Portekizli hoca; Ümraniye’de başka, Dolmabahçe’de bambaşka konuşuyor. Maç öncesi toplantıda oyuncularını iyi motive edici konuşmalar yapıyor. Ancak maça dayalı taktiksel idmanlar yetersiz. Takım, ‘GAZ’ ile çalışmadığı için bu sözler sahaya yansımıyor. Santos maç sonu çıkıp, futbolcularını yerden yere vuruyor. Futbolcu milleti adamı ipe götürür(!) derler. Takım içinde konuşulan hocanın bu yüzden iki yüzlülük yaptığı. Bizden söylemesi.

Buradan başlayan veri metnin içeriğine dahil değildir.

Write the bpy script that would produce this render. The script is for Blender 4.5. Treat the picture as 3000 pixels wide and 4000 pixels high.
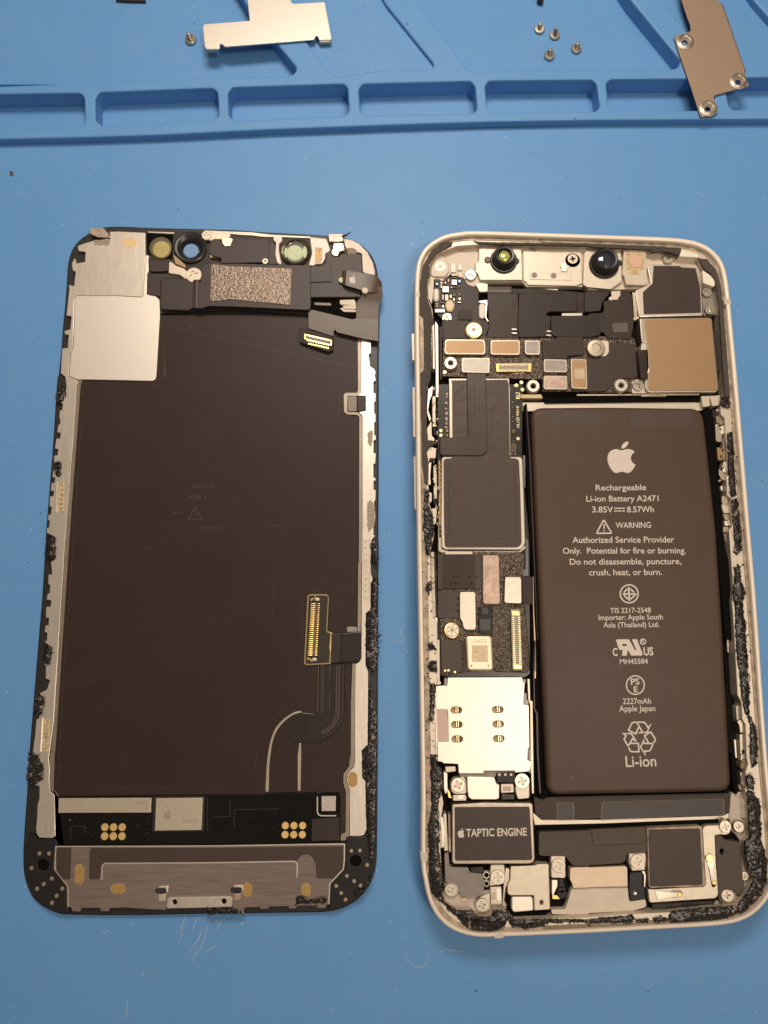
import bpy, bmesh, math, random
from mathutils import Vector, Matrix
from mathutils.geometry import tessellate_polygon

random.seed(7)
for o in list(bpy.data.objects):
    bpy.data.objects.remove(o)
SC = bpy.context.scene
COL = SC.collection
SC.unit_settings.system = 'METRIC'
SC.unit_settings.scale_length = 0.01          # one unit is one centimetre

# ------------------------------------------------------------------ camera
FPX = 3002.0                                   # focal length in pixels of the 3000 x 4000 photograph
TILT = math.radians(8.6)
CAMZ = 15.0
CAM = Vector((0.0, 0.0, CAMZ))
cam_data = bpy.data.cameras.new('camera')
cam_data.sensor_width = 36.0
cam_data.lens = FPX / 4000.0 * 36.0
cam_data.clip_start = 0.1
cam_data.clip_end = 500.0
cam_data.dof.use_dof = True
cam_data.dof.focus_distance = 14.7
cam_data.dof.aperture_fstop = cam_data.lens * 1e-3 / 0.12
cam = bpy.data.objects.new('camera', cam_data)
COL.objects.link(cam)
cam.location = CAM
cam.rotation_euler = (TILT, 0.0, 0.0)
SC.camera = cam

# ------------------------------------------------------------------ light
world = bpy.data.worlds.new('World')
SC.world = world
world.use_nodes = True
wn = world.node_tree.nodes
wl = world.node_tree.links
bg = wn['Background']
tc = wn.new('ShaderNodeTexCoord')
sep = wn.new('ShaderNodeSeparateXYZ')
wl.new(tc.outputs['Generated'], sep.inputs[0])
ramp = wn.new('ShaderNodeValToRGB')
ramp.color_ramp.elements[0].position = 0.52
ramp.color_ramp.elements[0].color = (0.13, 0.10, 0.08, 1)
ramp.color_ramp.elements[1].position = 1.0
ramp.color_ramp.elements[1].color = (1.15, 0.98, 0.80, 1)
wl.new(sep.outputs['Z'], ramp.inputs[0])
wnoise = wn.new('ShaderNodeTexNoise')
wnoise.inputs['Scale'].default_value = 2.6
wnoise.inputs['Detail'].default_value = 3
wl.new(tc.outputs['Generated'], wnoise.inputs['Vector'])
wmr = wn.new('ShaderNodeMapRange')
for k_, v_ in (('From Min', .38), ('From Max', .62), ('To Min', .45), ('To Max', 1.55)): wmr.inputs[k_].default_value = v_
wl.new(wnoise.outputs['Fac'], wmr.inputs['Value'])
wsc = wn.new('ShaderNodeVectorMath'); wsc.operation = 'SCALE'
wl.new(ramp.outputs[0], wsc.inputs[0]); wl.new(wmr.outputs[0], wsc.inputs['Scale'])
wl.new(wsc.outputs[0], bg.inputs[0])
bg.inputs[1].default_value = 0.40

def lamp(name, loc, target, size, power, color, size_y=None):
    d = bpy.data.lights.new(name, 'AREA')
    d.shape = 'RECTANGLE'
    d.size = size
    d.size_y = size_y or size
    d.energy = power
    d.color = color
    o = bpy.data.objects.new(name, d)
    COL.objects.link(o)
    o.location = loc
    o.rotation_euler = (Vector(target) - Vector(loc)).to_track_quat('-Z', 'Y').to_euler()
    return o

lamp('ceiling_lamp', (0, 20, 26), (0, 3, 0), 11, 5900, (1.0, 0.88, 0.75), 7)
lamp('bench_lamp', (14, -7, 43), (1, 0, 0), 9, 6000, (1.0, 0.86, 0.71), 9)

SC.view_settings.view_transform = 'Standard'
SC.view_settings.look = 'None'
SC.view_settings.gamma = 1.0
SC.view_settings.exposure = 0.0
SC.view_settings.use_curve_mapping = False
SC.render.engine = 'CYCLES'

# ------------------------------------------------------------------ tracing frames: origin and scale of each enlargement, in photograph pixels
FR = {'N': (0, 0, 1),
      'D1': (200, 850, .42194), 'D2': (900, 850, .42194), 'D3': (50, 2950, .48222), 'D4': (800, 2950, .48222),
      'D5': (100, 1500, .48222), 'D6': (50, 2250, .48222), 'D7': (1000, 1400, .36166), 'D8': (950, 2200, .36166),
      'B1': (1600, 850, .42194), 'B2': (2300, 850, .42194), 'B3': (1600, 2950, .42194), 'B4': (2300, 2950, .42194),
      'B5': (1600, 1500, .36166), 'B6': (1600, 2050, .36166), 'B7': (1600, 2500, .36166),
      'B8': (2000, 1500, .60277), 'B9': (2000, 2250, .60277), 'R1': (2700, 1550, .36145), 'R2': (2700, 2350, .40706),
      'C1': (1650, 1050, .18083), 'M1': (2380, 2460, .14466), 'M2': (2380, 2780, .14466), 'M3': (2400, 2260, .07233),
      'T1': (0, 0, .90416), 'T2': (1500, 0, .90416), 'T3': (1900, 0, .66305), 'T4': (2600, 0, .24111),
      'T5': (850, 0, .30139), 'T6': (1150, 0, .39180)}

def fr(f, p):
    a = FR[f]
    return (a[0] + p[0] * a[2], a[1] + p[1] * a[2])

OVERLAP = {frozenset(t) for t in (('D3', 'D4'), ('D5', 'D6'), ('D6', 'D3'), ('B5', 'B6'), ('B6', 'B7'), ('B8', 'B9'))}

def mx(*segs):
    """joins pieces traced in different frames: mx('D1', [(x, y), ...], 'D2', [...])"""
    out = []
    last = None
    for i in range(0, len(segs), 2):
        q = [fr(segs[i], p) for p in segs[i + 1]]
        if last and frozenset((last, segs[i])) in OVERLAP and len(out) > 1:
            # the enlargements overlap: drop points that would run back over the piece before
            while len(q) > 1:
                ax, ay = out[-1][0] - out[-2][0], out[-1][1] - out[-2][1]
                bx, by = q[0][0] - out[-1][0], q[0][1] - out[-1][1]
                la, lb = math.hypot(ax, ay), math.hypot(bx, by)
                if la and lb and (ax * bx + ay * by) / (la * lb) < -.6: q.pop(0)
                else: break
        out += q
        last = segs[i]
    return out

def P(p, z):
    """the point at height z that the photograph shows at pixel p"""
    u = (p[0] - 1500.0) / FPX
    v = (2000.0 - p[1]) / FPX
    d = Vector((u, math.sin(TILT) + v * math.cos(TILT), -math.cos(TILT) + v * math.sin(TILT)))
    t = (z - CAMZ) / d.z
    return CAM + d * t

# ------------------------------------------------------------------ materials
MATS = {}
def mat(name, col, rough=0.5, metal=0.0, bump=0.0, bscale=60.0, var=0.0, vscale=8.0, aniso=None, spec=0.5,
        speck=None, speck_amt=0.0, speck_scale=40.0, coat=0.0, rvar=0.0, dust=None, dscale=9.0, bdist=.01):
    m = bpy.data.materials.new(name)
    MATS[name] = m
    m.use_nodes = True
    nt = m.node_tree
    n, l = nt.nodes, nt.links
    b = n['Principled BSDF']
    b.inputs['Base Color'].default_value = (*col, 1)
    b.inputs['Roughness'].default_value = rough
    b.inputs['Metallic'].default_value = metal
    b.inputs['Specular IOR Level'].default_value = spec
    if coat:
        b.inputs['Coat Weight'].default_value = coat
        b.inputs['Coat Roughness'].default_value = 0.08
    g = n.new('ShaderNodeNewGeometry')
    cur = None
    if var:
        t = n.new('ShaderNodeTexNoise'); t.inputs['Scale'].default_value = vscale; t.inputs['Detail'].default_value = 6
        if aniso:
            mp0 = n.new('ShaderNodeMapping'); mp0.inputs['Scale'].default_value = aniso
            l.new(g.outputs['Position'], mp0.inputs['Vector']); l.new(mp0.outputs[0], t.inputs['Vector'])
        else:
            l.new(g.outputs['Position'], t.inputs['Vector'])
        mr = n.new('ShaderNodeMapRange')
        mr.inputs['From Min'].default_value = 0.3; mr.inputs['From Max'].default_value = 0.7
        mr.inputs['To Min'].default_value = 1 - var; mr.inputs['To Max'].default_value = 1 + var
        l.new(t.outputs['Fac'], mr.inputs['Value'])
        mm = n.new('ShaderNodeVectorMath'); mm.operation = 'SCALE'
        mm.inputs[0].default_value = col
        l.new(mr.outputs[0], mm.inputs['Scale'])
        cur = mm.outputs[0]
    if speck:
        t2 = n.new('ShaderNodeTexNoise'); t2.inputs['Scale'].default_value = speck_scale; t2.inputs['Detail'].default_value = 2
        l.new(g.outputs['Position'], t2.inputs['Vector'])
        r2 = n.new('ShaderNodeMapRange')
        r2.inputs['From Min'].default_value = 1 - speck_amt; r2.inputs['From Max'].default_value = 1 - speck_amt + 0.05
        l.new(t2.outputs['Fac'], r2.inputs['Value'])
        mxn = n.new('ShaderNodeMix'); mxn.data_type = 'RGBA'
        l.new(r2.outputs[0], mxn.inputs['Factor'])
        if cur: l.new(cur, mxn.inputs['A'])
        else: mxn.inputs['A'].default_value = (*col, 1)
        mxn.inputs['B'].default_value = (*speck, 1)
        cur = mxn.outputs['Result']
    if dust:
        v = n.new('ShaderNodeTexVoronoi'); v.inputs['Scale'].default_value = dscale
        l.new(g.outputs['Position'], v.inputs['Vector'])
        d1 = n.new('ShaderNodeMapRange')
        for k_, w_ in (('From Min', .02), ('From Max', .075), ('To Min', 1.0), ('To Max', 0.0)): d1.inputs[k_].default_value = w_
        l.new(v.outputs['Distance'], d1.inputs['Value'])
        sc_ = n.new('ShaderNodeSeparateColor'); l.new(v.outputs['Color'], sc_.inputs[0])
        gt = n.new('ShaderNodeMapRange')
        for k_, w_ in (('From Min', .86), ('From Max', .96)): gt.inputs[k_].default_value = w_
        l.new(sc_.outputs[0], gt.inputs['Value'])
        ml = n.new('ShaderNodeMath'); ml.operation = 'MULTIPLY'; l.new(d1.outputs[0], ml.inputs[0]); l.new(gt.outputs[0], ml.inputs[1])
        mz = n.new('ShaderNodeMix'); mz.data_type = 'RGBA'
        l.new(ml.outputs[0], mz.inputs['Factor'])
        if cur: l.new(cur, mz.inputs['A'])
        else: mz.inputs['A'].default_value = (*col, 1)
        mz.inputs['B'].default_value = (*dust, 1)
        cur = mz.outputs['Result']
    if cur:
        l.new(cur, b.inputs['Base Color'])
    if rvar:
        t4 = n.new('ShaderNodeTexNoise'); t4.inputs['Scale'].default_value = 2.3; t4.inputs['Detail'].default_value = 7
        l.new(g.outputs['Position'], t4.inputs['Vector'])
        r4 = n.new('ShaderNodeMapRange')
        r4.inputs['From Min'].default_value = 0.3; r4.inputs['From Max'].default_value = 0.7
        r4.inputs['To Min'].default_value = max(rough - rvar, 0.02); r4.inputs['To Max'].default_value = rough + rvar
        l.new(t4.outputs['Fac'], r4.inputs['Value']); l.new(r4.outputs[0], b.inputs['Roughness'])
    if bump or aniso:
        t3 = n.new('ShaderNodeTexNoise'); t3.inputs['Scale'].default_value = bscale; t3.inputs['Detail'].default_value = 4
        if aniso:
            mp = n.new('ShaderNodeMapping'); mp.inputs['Scale'].default_value = aniso
            l.new(g.outputs['Position'], mp.inputs['Vector']); l.new(mp.outputs[0], t3.inputs['Vector'])
        else:
            l.new(g.outputs['Position'], t3.inputs['Vector'])
        bp = n.new('ShaderNodeBump'); bp.inputs['Strength'].default_value = bump
        bp.inputs['Distance'].default_value = bdist
        l.new(t3.outputs['Fac'], bp.inputs['Height']); l.new(bp.outputs[0], b.inputs['Normal'])
    return m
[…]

Feyyaz Uçar ve Samet Aybaba da mutlaka duymuştur. İçten içe kaynayan bu duruma akılcı yoldan son verirler umarız.
Transfer baloncukları...
“204 ülkede on dakika içinde tüm kapıları açarım. Chelsea ve PSG sahipleri yakın dostlarım, yıldız transferleri yaparım. Transferin ilk günü belirlediğimiz isimlere imza attırırım.” Hasan Arat’ın bu sözleri camiada beklentileri zirveye çıkarmıştı. Evdeki hesap, çarşıya uymadı. Svensson dışında takviye olmadı. Bugün yarın olur. Ama artık fazla anlamı kalmadı. Atı alan Üsküdar’ı çoktan geçti. Transfer için mutluluk balonları uçurmak yerine, icraat gerekiyordu bu yapılamadı.
Avrupa hedefi de şaşmasın
Kartal, hafta sonu rakibi Trabzonspor’u ağırlayacak. İki kulübün durumları nerede ise ikizler gibi örtüşüyor. Şampiyonluk hedefleri yok. Avrupa için üçüncülük mücadelesi var. Zira dördüncülük sıkıntılı. Alttan gelen takipçiler var. İki takım içinde de, bu maç 6 puanlık. Her ikisi için bir ihtimal daha var kupa. Kartal için Antalya eşleşmesi sıkıntı. Sergen Yalçın gibi takımı çok iyi tanıyan hocaya sahip olan rakip, daha avantajlı gibi duruyor. Bütün bu karmaşa içinde top yönetimde. Şunu da belirtelim. Bir kısım medya da bu kötü idareye ortak oluyorlar. Santos kulübenin yerini değiştirdi. Yeni gezegen bulmuş havasına soktular. Takıma sıfır etkisi var kimseden çıt yok. Serdar Topraktepe devam etseydi; bundan kötü daha ne olabilirdi ki?
Camia icraat bekliyor
Yönetimin belirlediği listede Santos, 13’ncü sırada idi. Bunu sorgulayan yok. Üç maymunu oynama merkezi gibi. Her şeye rağmen Arat ve ekibinin doğru hamle yapacak durumu var. Tribünlerin, “Hasan Arat transferler nerde” tepkileri haklı. Fakat sadece transfer yapmak ile sorunlar ortadan kalkmaz. Artık içi boş süslü püslü laflar yerine camia icraat bekliyor.